Table 4 : Résumé des effets de partage des traits de mode et de lieu d’articulation par les amorces et les cibles écrites, d’après les six premières Expériences (Bedoin, 1998a) et les Expériences 1a, 2a, 1b, 2b, 1c, 2c (Chavand & Bedoin, 1998). Les signes + et – représentent respectivement les effets positifs et négatifs de l’amorçage, d’après Bedoin et Krifi (2009).
Trait phonologique partagé SOA
  33 ms 66 ms 100 ms
Mode + + - -
Lieu + - - -
Voisement - - - - - -

Une synthèse des effets est proposée dans la Table 4. Dans l’ensemble, les résultats de ces deux séries d’expériences sur l’amorçage par partage du lieu et du mode montrent que la ressemblance pour ces deux types de traits altère les performances sur la cible, à l’image de ce que produit le partage du voisement, pour des SOAs de 66 à 100 ms.
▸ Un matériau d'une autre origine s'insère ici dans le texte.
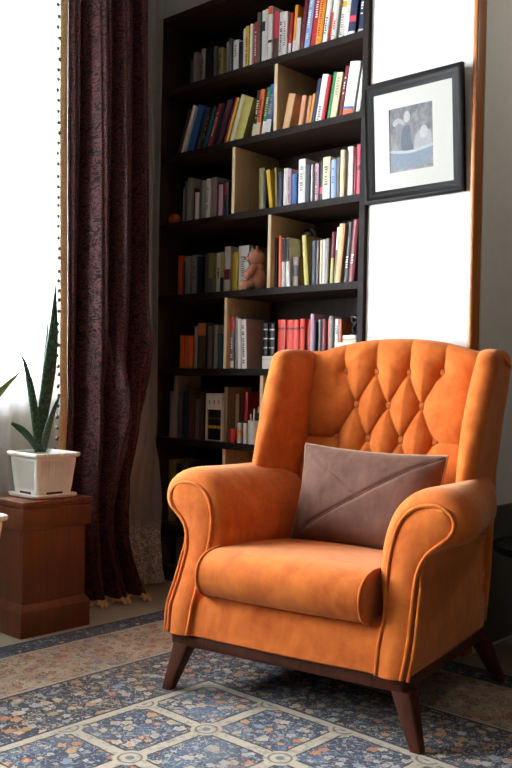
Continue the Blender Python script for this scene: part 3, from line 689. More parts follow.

Cet effet négatif se prolonge cependant plus longuement pour le lieu que pour le mode. Par contre, le partage du mode et dans une moindre mesure le partage du lieu produisent un effet d’amorçage positif s’il s’agit des 33 premières millisecondes de traitement d’un mot écrit. Par cet amorçage facilitateur, les effets de partage de voisement en lecture se démarquent clairement de l’effet du partage des traits de lieu et de mode. Ces premiers travaux réalisés en lecture du français nous ont incitée à approfondir l’hypothèse d’un rôle des traits phonologiques en lecture. L’effet des traits en lecture semble complexe, à la fois parce qu’il varie selon le type de trait et parce qu’il se manifeste d’une manière non-linéaire selon l’étape de traitement étudiée.